What you will do: Can you write out every line from the start of the records below through the line containing "struct('trim_2', [(XC +", leaving out any pictures?

Items listed in a dataset:
* * * * * * *

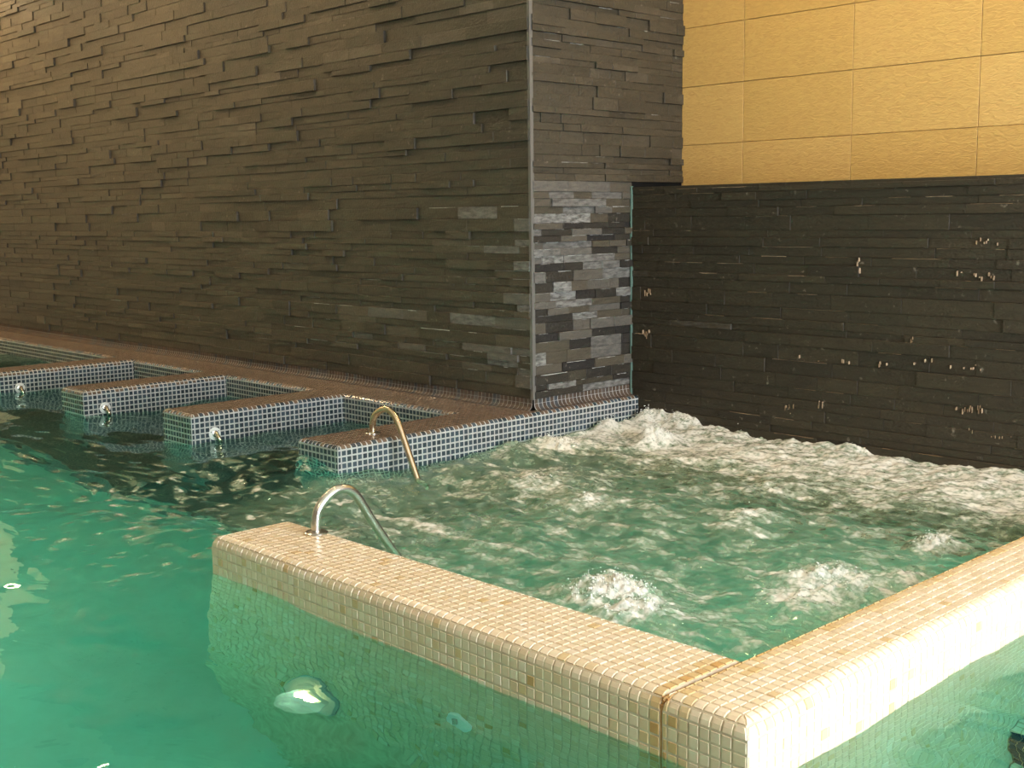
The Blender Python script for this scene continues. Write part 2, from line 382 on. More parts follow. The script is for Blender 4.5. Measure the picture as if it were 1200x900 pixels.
# ochre tiles of the back wall
for i in range(-1, 12):
    for j in range(0, 8):
        x0, x1 = -91.4 + 22.95 * (i - 1), -91.4 + 22.95 * i
        z0, z1 = 36.8 + 11.2 * j, 36.8 + 11.2 * (j + 1)
        x0 = max(x0, XC); z0 = max(z0, ZTOP); z1 = min(z1, CEIL)
        if x1 - x0 < .5 or x0 > 150: continue
        g = .05; b = .06; d = random.uniform(0, .05); t = random.random(); mb = MB()
        o_, f_ = YT + .3, YT - .12 - d
        vs = [(x0+g,o_,z0+g),(x1-g,o_,z0+g),(x1-g,o_,z1-g),(x0+g,o_,z1-g),(x0+g,f_+b,z0+g),(x1-g,f_+b,z0+g),(x1-g,f_+b,z1-g),(x0+g,f_+b,z1-g),
              (x0+g+b,f_,z0+g+b),(x1-g-b,f_,z0+g+b),(x1-g-b,f_,z1-g-b),(x0+g+b,f_,z1-g-b)]
        fs = [(8,9,10,11)] + [(k, (k+1)%4, 4+(k+1)%4, 4+k) for k in range(4)] + [(4+k, 4+(k+1)%4, 8+(k+1)%4, 8+k) for k in range(4)]
        mb.add(vs, fs, t); mb.build('wall_tile', M['tan'], wall_back)
struct('trim_1', [(XC - .25, XC + .36, YW - .40, YW + .35, 2.0, CEIL)], M['edge_trim'])
struct('trim_2', [(XC + .30, XC + .52, YL - .50, YL + .1, -4, ZTOP + .2)], M['green_sealant'])

# ------------------------------------------------------------------ mosaic-covered pool walls
def tile_patch(mb, P, Nf, us, vs, h, tone, gap, bev=.07):
    """one raised tile: P(u,v) point, Nf(v) normal, us(v)->(u0,u1), vs list of profile parameters"""
    base = []; top = []
    n = len(vs)
    for k, v in enumerate(vs):
        a, b = us(v)
        if b - a < .12: b = a = (a + b) / 2
        base.append((a, b, v))
    if max(b - a for a, b, _ in base) < .2: return False
    vl = []
    v0, v1 = vs[0], vs[-1]
    for lvl in (0, 1):
        for k, (a, b, v) in enumerate(base):
            vv = v
            if lvl:
                e = bev * (1 if abs(v1 - v0) > 0 else 0) / max(1e-6, tile_patch.vscale)
                if k == 0: vv = v + e * (1 if v1 > v0 else -1)
                if k == n - 1: vv = v - e * (1 if v1 > v0 else -1)
            ins = min(bev, (b - a) * .3) if lvl else 0
            nn = Nf(vv); off = h if lvl else -.10
            for uu in (a + ins, b - ins):
                p = P(uu, vv); vl.append((p[0] + nn[0] * off, p[1] + nn[1] * off, p[2] + nn[2] * off))
    B = lambda l, k, s: l * 2 * n + 2 * k + s
    fs = []
    for k in range(n - 1):
        fs.append((B(1,k,0), B(1,k,1), B(1,k+1,1), B(1,k+1,0)))
        fs.append((B(0,k,0), B(1,k,0), B(1,k+1,0), B(0,k+1,0)))
        fs.append((B(1,k,1), B(0,k,1), B(0,k+1,1), B(1,k+1,1)))
    fs.append((B(0,0,1), B(1,0,1), B(1,0,0), B(0,0,0))); fs.append((B(0,n-1,0), B(1,n-1,0), B(1,n-1,1), B(0,n-1,1)))
    mb.add(vl, fs, tone); return True
tile_patch.vscale = 1.0

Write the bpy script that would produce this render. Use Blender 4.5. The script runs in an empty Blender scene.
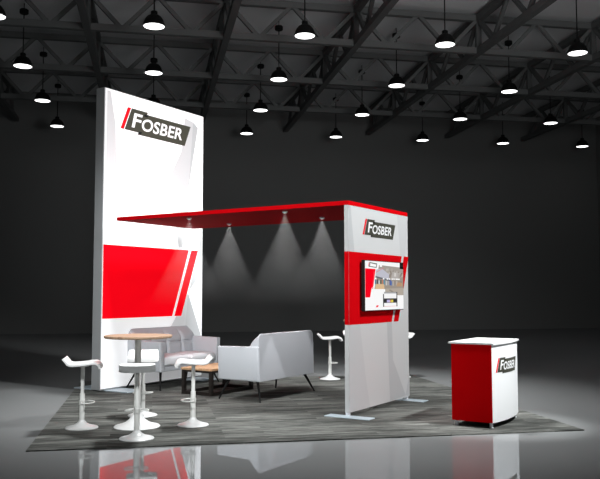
import bpy, bmesh, math, random
from mathutils import Vector, Matrix
random.seed(4)
SC = bpy.context.scene
COL = SC.collection
PI = math.pi

# ------------------------------------------------------------------ materials
def newmat(name):
    m = bpy.data.materials.new(name); m.use_nodes = True
    nt = m.node_tree
    return m, nt, nt.nodes['Principled BSDF']

def srgb(r, g, b):
    f = lambda c: (c/255/12.92) if c/255 <= .04045 else ((c/255+.055)/1.055)**2.4
    return (f(r), f(g), f(b), 1)

def pmat(name, col, rough=.5, metal=0, spec=.5, bump=0, scale=60, var=0):
    m, nt, b = newmat(name)
    b.inputs['Base Color'].default_value = col
    b.inputs['Roughness'].default_value = rough
    b.inputs['Metallic'].default_value = metal
    b.inputs['Specular IOR Level'].default_value = spec
    if bump or var:
        tc = nt.nodes.new('ShaderNodeTexCoord')
        n = nt.nodes.new('ShaderNodeTexNoise'); n.inputs['Scale'].default_value = scale
        n.inputs['Detail'].default_value = 3
        nt.links.new(tc.outputs['Object'], n.inputs['Vector'])
        if bump:
            bp = nt.nodes.new('ShaderNodeBump'); bp.inputs['Strength'].default_value = bump
            bp.inputs['Distance'].default_value = .004
            nt.links.new(n.outputs['Fac'], bp.inputs['Height'])
            nt.links.new(bp.outputs['Normal'], b.inputs['Normal'])
        if var:
            mx = nt.nodes.new('ShaderNodeMix'); mx.data_type = 'RGBA'
            mx.inputs['A'].default_value = tuple(c*(1-var) for c in col[:3])+(1,)
            mx.inputs['B'].default_value = tuple(min(1, c*(1+var)) for c in col[:3])+(1,)
            nt.links.new(n.outputs['Fac'], mx.inputs['Factor'])
            nt.links.new(mx.outputs['Result'], b.inputs['Base Color'])
    return m

def emat(name, col, strength):
    m, nt, b = newmat(name)
    b.inputs['Base Color'].default_value = (0, 0, 0, 1)
    b.inputs['Emission Color'].default_value = col
    b.inputs['Emission Strength'].default_value = strength
    b.inputs['Roughness'].default_value = .3
    b.inputs['Specular IOR Level'].default_value = .2
    return m

def wood(name, c1, c2, scale=1.0):
    m, nt, b = newmat(name)
    tc = nt.nodes.new('ShaderNodeTexCoord')
    mp = nt.nodes.new('ShaderNodeMapping'); mp.inputs['Scale'].default_value = (3*scale, 38*scale, 10*scale)
    n = nt.nodes.new('ShaderNodeTexNoise'); n.inputs['Scale'].default_value = 1; n.inputs['Detail'].default_value = 5
    n.inputs['Distortion'].default_value = .6
    r = nt.nodes.new('ShaderNodeValToRGB')
    r.color_ramp.elements[0].position = .32; r.color_ramp.elements[0].color = c1
    r.color_ramp.elements[1].position = .68; r.color_ramp.elements[1].color = c2
    nt.links.new(tc.outputs['Object'], mp.inputs['Vector']); nt.links.new(mp.outputs['Vector'], n.inputs['Vector'])
    nt.links.new(n.outputs['Fac'], r.inputs['Fac']); nt.links.new(r.outputs['Color'], b.inputs['Base Color'])
    b.inputs['Roughness'].default_value = .5
    b.inputs['Specular IOR Level'].default_value = .25
    return m

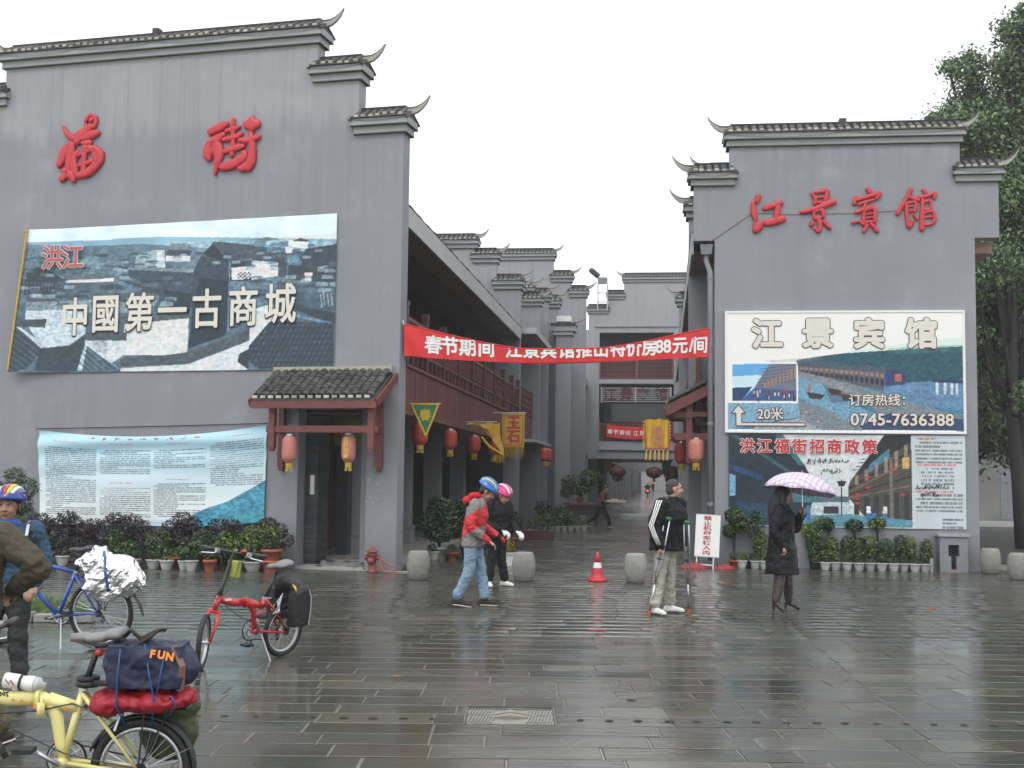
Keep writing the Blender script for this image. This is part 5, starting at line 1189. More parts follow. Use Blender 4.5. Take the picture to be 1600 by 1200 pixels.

* * * * * * *

Problem solution:
The Blender Python script for this scene continues. Write part 2, from line 382 on. More parts follow. The script is for Blender 4.5. Measure the picture as if it were 1200x900 pixels.
# ochre tiles of the back wall
for i in range(-1, 12):
    for j in range(0, 8):
        x0, x1 = -91.4 + 22.95 * (i - 1), -91.4 + 22.95 * i
        z0, z1 = 36.8 + 11.2 * j, 36.8 + 11.2 * (j + 1)
        x0 = max(x0, XC); z0 = max(z0, ZTOP); z1 = min(z1, CEIL)
        if x1 - x0 < .5 or x0 > 150: continue
        g = .05; b = .06; d = random.uniform(0, .05); t = random.random(); mb = MB()
        o_, f_ = YT + .3, YT - .12 - d
        vs = [(x0+g,o_,z0+g),(x1-g,o_,z0+g),(x1-g,o_,z1-g),(x0+g,o_,z1-g),(x0+g,f_+b,z0+g),(x1-g,f_+b,z0+g),(x1-g,f_+b,z1-g),(x0+g,f_+b,z1-g),
              (x0+g+b,f_,z0+g+b),(x1-g-b,f_,z0+g+b),(x1-g-b,f_,z1-g-b),(x0+g+b,f_,z1-g-b)]
        fs = [(8,9,10,11)] + [(k, (k+1)%4, 4+(k+1)%4, 4+k) for k in range(4)] + [(4+k, 4+(k+1)%4, 8+(k+1)%4, 8+k) for k in range(4)]
        mb.add(vs, fs, t); mb.build('wall_tile', M['tan'], wall_back)
struct('trim_1', [(XC - .25, XC + .36, YW - .40, YW + .35, 2.0, CEIL)], M['edge_trim'])
struct('trim_2', [(XC + .30, XC + .52, YL - .50, YL + .1, -4, ZTOP + .2)], M['green_sealant'])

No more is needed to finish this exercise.